Making Hydrogen out of these quarks is a process known as Nucleosynthesis, which started at the time when the Universe was just 3 minutes old. (Aww, baby Universe) Now, for simplification purposes, break this complex term ‘Nucleosynthesis’ into two parts- Nucleo and Synthesis. Nucleo, derived from the word Nucleus, signifies something at the very center of, the core, or the heart. Synthesis means to synthesize or make up something. Talking of this two-worded combination process is not that simple a task. It, further, involves another process called fusion. (As the name suggests, fusion means to fuse or combine two or more things to get a new something).


From Quarks to Subatomic Particles:


These quirky quarks, which I was talking of earlier, are of 6 types- Up, Down, Charm, Strange, Top, and Bottom, out of which combination of two kinds of them formed protons and neutrons- the subatomic particles. I noticed that two Up and a Down quark fused to make a proton and two Down quarks and an Up quark combined to form a neutron. When minutely observed, from the big window of the Ship of Imagination, a lot of quirkiness was going on within these protons and neutrons. Such quirkiness is beyond the scope of this article.


Credit: Standard Model in Particle Physics|CERN


Now, these protons and neutrons had formed in what is called to be the Hadron Era, which was just 1 second after the Big Bang. The temperatures were seething enough due to which the matter as we see today did not exist at the time. Everything was so tightly packed and opaque that it felt like suffocating. It was like someone had poured gallons of water in a 20ml sipper. Everything seemed like an energetic hot soup of protons, neutrons, and some other particles which managed to form during this period. It took somewhere between 1 second to 3 minutes after the Big Bang for the electrons to come into existence. If you’ll search Google, this era is called the Lepton Era.


Nucleosynthesis:


As I had noted it down in the logbook, the nucleosynthesis, which means making up the nucleus, began at around the time, t = 3 minutes, and continued until the time, t = 20 minutes. Three-ish minutes after the Big Bang, the temperature was still seething at approximately 1,000,000,000 K (Kelvin). At such high temperatures, the protons, which I now bother to refer to as the Hydrogen (protium) nuclei, had started to fuse with neutrons to make deuterons.

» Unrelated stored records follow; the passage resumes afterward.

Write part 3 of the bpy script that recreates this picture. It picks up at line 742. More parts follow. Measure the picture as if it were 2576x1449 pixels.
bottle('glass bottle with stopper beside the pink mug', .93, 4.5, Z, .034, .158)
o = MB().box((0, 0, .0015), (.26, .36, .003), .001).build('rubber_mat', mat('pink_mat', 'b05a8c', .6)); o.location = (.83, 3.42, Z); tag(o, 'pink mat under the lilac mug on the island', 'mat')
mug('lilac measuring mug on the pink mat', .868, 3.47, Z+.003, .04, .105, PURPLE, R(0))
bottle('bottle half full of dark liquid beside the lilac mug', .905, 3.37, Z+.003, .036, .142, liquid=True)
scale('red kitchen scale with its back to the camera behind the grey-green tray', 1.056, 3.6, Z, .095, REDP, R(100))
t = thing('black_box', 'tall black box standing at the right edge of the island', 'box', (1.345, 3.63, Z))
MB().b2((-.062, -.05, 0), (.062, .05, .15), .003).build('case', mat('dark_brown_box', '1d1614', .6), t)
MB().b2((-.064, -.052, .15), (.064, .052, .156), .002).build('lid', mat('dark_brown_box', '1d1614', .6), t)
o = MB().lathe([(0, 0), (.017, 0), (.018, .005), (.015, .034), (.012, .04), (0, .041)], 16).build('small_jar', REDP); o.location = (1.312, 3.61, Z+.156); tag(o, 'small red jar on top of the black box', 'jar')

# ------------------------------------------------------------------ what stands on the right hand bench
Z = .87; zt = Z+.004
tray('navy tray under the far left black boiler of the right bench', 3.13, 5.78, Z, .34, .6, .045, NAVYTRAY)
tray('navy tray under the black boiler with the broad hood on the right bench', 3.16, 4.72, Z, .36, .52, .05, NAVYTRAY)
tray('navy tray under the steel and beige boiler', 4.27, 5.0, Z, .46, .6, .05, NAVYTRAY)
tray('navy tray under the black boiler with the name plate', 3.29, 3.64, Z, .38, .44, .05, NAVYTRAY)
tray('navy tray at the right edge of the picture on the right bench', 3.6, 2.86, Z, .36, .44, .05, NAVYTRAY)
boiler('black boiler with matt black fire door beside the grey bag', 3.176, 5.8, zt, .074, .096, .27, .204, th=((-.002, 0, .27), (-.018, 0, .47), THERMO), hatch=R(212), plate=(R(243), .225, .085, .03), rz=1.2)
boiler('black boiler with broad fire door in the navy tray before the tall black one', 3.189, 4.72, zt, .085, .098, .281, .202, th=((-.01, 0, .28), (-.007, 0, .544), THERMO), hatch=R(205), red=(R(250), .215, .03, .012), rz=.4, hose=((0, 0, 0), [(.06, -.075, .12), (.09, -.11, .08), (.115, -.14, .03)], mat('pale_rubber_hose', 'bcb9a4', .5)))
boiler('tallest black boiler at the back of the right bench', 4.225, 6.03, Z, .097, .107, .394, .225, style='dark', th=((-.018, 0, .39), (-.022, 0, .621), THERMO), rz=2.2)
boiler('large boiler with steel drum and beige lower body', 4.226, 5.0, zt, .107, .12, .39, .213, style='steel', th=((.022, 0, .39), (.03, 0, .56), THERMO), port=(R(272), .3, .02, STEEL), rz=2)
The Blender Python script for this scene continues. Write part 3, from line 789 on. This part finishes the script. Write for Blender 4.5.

Now at this point, I feel that I should give a pretty basic idea, to you, of what fusion is or at least how it works. Imagine you have a pea and a chickpea, almost identical in size, right? So are the neutrons and protons. Consider this pea to be a proton (P for Pea, P for Proton; remember that) and chickpea to be a neutron, and let’s suppose you also have a superglue. Now you apply this superglue to the chickpea or the pea, your choice, and stick the other one onto it. Congratulations, now you have imagined making a chickpea-pea. The superglue is analogous to the force that binds a proton and a neutron to form a deuteron. Now, ironically, proton, neutron, and deuteron are the fancy names given to the fundamental particles. There will be more such names which I will be using further.


So, moving on next to what I was talking previously about. After a lot of deuterons being formed, they fused to create what seemed like the little greek fishies, the alpha particles, or instead, call them Helium nuclei. The reason why I am calling them little greek fishies is because they are represented by a greek letter 𝝰 (alpha), which seems to me like a tiny fish. This process of making Helium nuclei from fusing the heavy Hydrogen nuclei (deuteron) continued until the end of the 20th minute after the Big Bang. Till this time, the temperatures cooled down to 10,000,000 K. So, no more fusion for the time being. This number contains two zeroes less than the one mentioned above, so it is relatively lower in temperature, and hence, colder. But the iron would still have been vaporized. You can also think of this fusion to be analogous to welding two metal balls of the same size. The welding won’t be possible if the temperature is not sufficiently high.


If I bother to mention some statistics here, as I had noted down in the logbook, by this time, around 25% of the deuterons got converted to alpha particles. Well, the Universe did it pretty fast. So, this marked the end of what is called the Big Bang Nucleosynthesis.


Latter in Time:


It was scorching and suffocating, so I rushed through the next 380,000 years after the Big Bang. The temperatures were dropped down to 3,000 K as recorded by the thermometer aboard the Ship of Imagination and electrons, which were earlier freelancers in the hot soup combined with the Hydrogen and Helium nuclei to form neutral atoms. And the matter, as we know today, came into existence.


While moving further and faster in time, I observed the formation of heavier nuclei taking place in the core of the stars as they continued to burn up their fuel.


Also, on my way back home, I witnessed a fierce but the most beautiful and mesmerizing event in the Universe- a Supernova explosion. I was awestruck but still managed to do some science- the heavier nuclei formed under the extreme conditions of this explosion.


Aah! The journey was quite hot and blazing, but pretty amazing. Finally, I leave you all with a delicious recipe of apple pie from one of my favorite chefs, i.e., Carl Sagan (Cosmologist).

Credit: Carl Sagan's Apple Pie|Carl Sagan


Now, lie down, relax, and enjoy the beauty of the wondrous Universe under the sparkling night sky having a tasty apple pie.


References:


[1] Hawking, S.W., A Brief History of Time, Bantam, NY, 1988.

[2] Longair, M., The Origins of the Universe, Cambridge UP, Cambridge, 1990.

[3] Weinberg, S., The First Three Minutes, Basic Books, NY, 1977.